_RAW DATA_
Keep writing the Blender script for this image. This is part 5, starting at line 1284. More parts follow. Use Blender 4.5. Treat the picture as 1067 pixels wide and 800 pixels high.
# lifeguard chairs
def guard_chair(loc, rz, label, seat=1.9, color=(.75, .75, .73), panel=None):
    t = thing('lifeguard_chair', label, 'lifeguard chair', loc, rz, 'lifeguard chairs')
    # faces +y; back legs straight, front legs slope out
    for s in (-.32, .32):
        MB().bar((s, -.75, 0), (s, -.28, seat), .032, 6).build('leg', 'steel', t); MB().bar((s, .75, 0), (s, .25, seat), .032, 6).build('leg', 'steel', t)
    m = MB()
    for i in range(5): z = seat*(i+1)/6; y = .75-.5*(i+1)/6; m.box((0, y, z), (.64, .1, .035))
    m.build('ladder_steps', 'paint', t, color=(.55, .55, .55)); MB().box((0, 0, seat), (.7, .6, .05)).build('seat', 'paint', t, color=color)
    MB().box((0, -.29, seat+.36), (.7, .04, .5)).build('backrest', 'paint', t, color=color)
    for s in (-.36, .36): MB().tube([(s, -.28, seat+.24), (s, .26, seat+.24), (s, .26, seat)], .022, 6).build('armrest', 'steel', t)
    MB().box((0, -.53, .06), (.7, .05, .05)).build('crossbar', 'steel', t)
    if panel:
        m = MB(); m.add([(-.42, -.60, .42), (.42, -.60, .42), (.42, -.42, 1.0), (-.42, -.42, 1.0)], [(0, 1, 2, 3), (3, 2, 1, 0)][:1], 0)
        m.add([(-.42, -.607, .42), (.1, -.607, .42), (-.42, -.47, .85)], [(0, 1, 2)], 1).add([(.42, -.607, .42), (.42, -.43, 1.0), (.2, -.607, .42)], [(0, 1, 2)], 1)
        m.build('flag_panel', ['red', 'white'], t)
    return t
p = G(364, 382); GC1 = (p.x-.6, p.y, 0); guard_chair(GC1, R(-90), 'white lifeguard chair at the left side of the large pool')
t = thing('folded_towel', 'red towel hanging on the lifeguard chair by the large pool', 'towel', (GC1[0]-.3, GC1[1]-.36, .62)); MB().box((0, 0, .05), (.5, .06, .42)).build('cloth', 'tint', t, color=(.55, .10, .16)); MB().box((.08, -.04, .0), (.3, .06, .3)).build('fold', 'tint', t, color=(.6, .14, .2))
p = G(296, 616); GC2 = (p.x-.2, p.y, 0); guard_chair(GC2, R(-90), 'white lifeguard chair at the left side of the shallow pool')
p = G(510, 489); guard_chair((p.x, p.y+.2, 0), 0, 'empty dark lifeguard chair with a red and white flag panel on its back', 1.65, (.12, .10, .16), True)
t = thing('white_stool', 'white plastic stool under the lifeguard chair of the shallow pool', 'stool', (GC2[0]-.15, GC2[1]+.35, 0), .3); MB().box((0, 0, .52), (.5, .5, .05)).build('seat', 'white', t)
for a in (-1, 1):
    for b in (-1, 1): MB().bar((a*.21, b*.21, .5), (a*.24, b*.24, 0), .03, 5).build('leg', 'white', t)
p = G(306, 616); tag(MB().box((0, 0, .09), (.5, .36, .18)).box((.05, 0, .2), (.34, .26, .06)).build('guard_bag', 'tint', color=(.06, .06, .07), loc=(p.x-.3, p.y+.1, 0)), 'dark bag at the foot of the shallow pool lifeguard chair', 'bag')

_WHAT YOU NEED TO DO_
Restate the whole of the material exactly.

_EXERCISE RESULT_
Keep writing the Blender script for this image. This is part 5, starting at line 1284. More parts follow. Use Blender 4.5. Treat the picture as 1067 pixels wide and 800 pixels high.
# lifeguard chairs
def guard_chair(loc, rz, label, seat=1.9, color=(.75, .75, .73), panel=None):
    t = thing('lifeguard_chair', label, 'lifeguard chair', loc, rz, 'lifeguard chairs')
    # faces +y; back legs straight, front legs slope out
    for s in (-.32, .32):
        MB().bar((s, -.75, 0), (s, -.28, seat), .032, 6).build('leg', 'steel', t); MB().bar((s, .75, 0), (s, .25, seat), .032, 6).build('leg', 'steel', t)
    m = MB()
    for i in range(5): z = seat*(i+1)/6; y = .75-.5*(i+1)/6; m.box((0, y, z), (.64, .1, .035))
    m.build('ladder_steps', 'paint', t, color=(.55, .55, .55)); MB().box((0, 0, seat), (.7, .6, .05)).build('seat', 'paint', t, color=color)
    MB().box((0, -.29, seat+.36), (.7, .04, .5)).build('backrest', 'paint', t, color=color)
    for s in (-.36, .36): MB().tube([(s, -.28, seat+.24), (s, .26, seat+.24), (s, .26, seat)], .022, 6).build('armrest', 'steel', t)
    MB().box((0, -.53, .06), (.7, .05, .05)).build('crossbar', 'steel', t)
    if panel:
        m = MB(); m.add([(-.42, -.60, .42), (.42, -.60, .42), (.42, -.42, 1.0), (-.42, -.42, 1.0)], [(0, 1, 2, 3), (3, 2, 1, 0)][:1], 0)
        m.add([(-.42, -.607, .42), (.1, -.607, .42), (-.42, -.47, .85)], [(0, 1, 2)], 1).add([(.42, -.607, .42), (.42, -.43, 1.0), (.2, -.607, .42)], [(0, 1, 2)], 1)
        m.build('flag_panel', ['red', 'white'], t)
    return t
p = G(364, 382); GC1 = (p.x-.6, p.y, 0); guard_chair(GC1, R(-90), 'white lifeguard chair at the left side of the large pool')
t = thing('folded_towel', 'red towel hanging on the lifeguard chair by the large pool', 'towel', (GC1[0]-.3, GC1[1]-.36, .62)); MB().box((0, 0, .05), (.5, .06, .42)).build('cloth', 'tint', t, color=(.55, .10, .16)); MB().box((.08, -.04, .0), (.3, .06, .3)).build('fold', 'tint', t, color=(.6, .14, .2))
p = G(296, 616); GC2 = (p.x-.2, p.y, 0); guard_chair(GC2, R(-90), 'white lifeguard chair at the left side of the shallow pool')
p = G(510, 489); guard_chair((p.x, p.y+.2, 0), 0, 'empty dark lifeguard chair with a red and white flag panel on its back', 1.65, (.12, .10, .16), True)
t = thing('white_stool', 'white plastic stool under the lifeguard chair of the shallow pool', 'stool', (GC2[0]-.15, GC2[1]+.35, 0), .3); MB().box((0, 0, .52), (.5, .5, .05)).build('seat', 'white', t)
for a in (-1, 1):
    for b in (-1, 1): MB().bar((a*.21, b*.21, .5), (a*.24, b*.24, 0), .03, 5).build('leg', 'white', t)
p = G(306, 616); tag(MB().box((0, 0, .09), (.5, .36, .18)).box((.05, 0, .2), (.34, .26, .06)).build('guard_bag', 'tint', color=(.06, .06, .07), loc=(p.x-.3, p.y+.1, 0)), 'dark bag at the foot of the shallow pool lifeguard chair', 'bag')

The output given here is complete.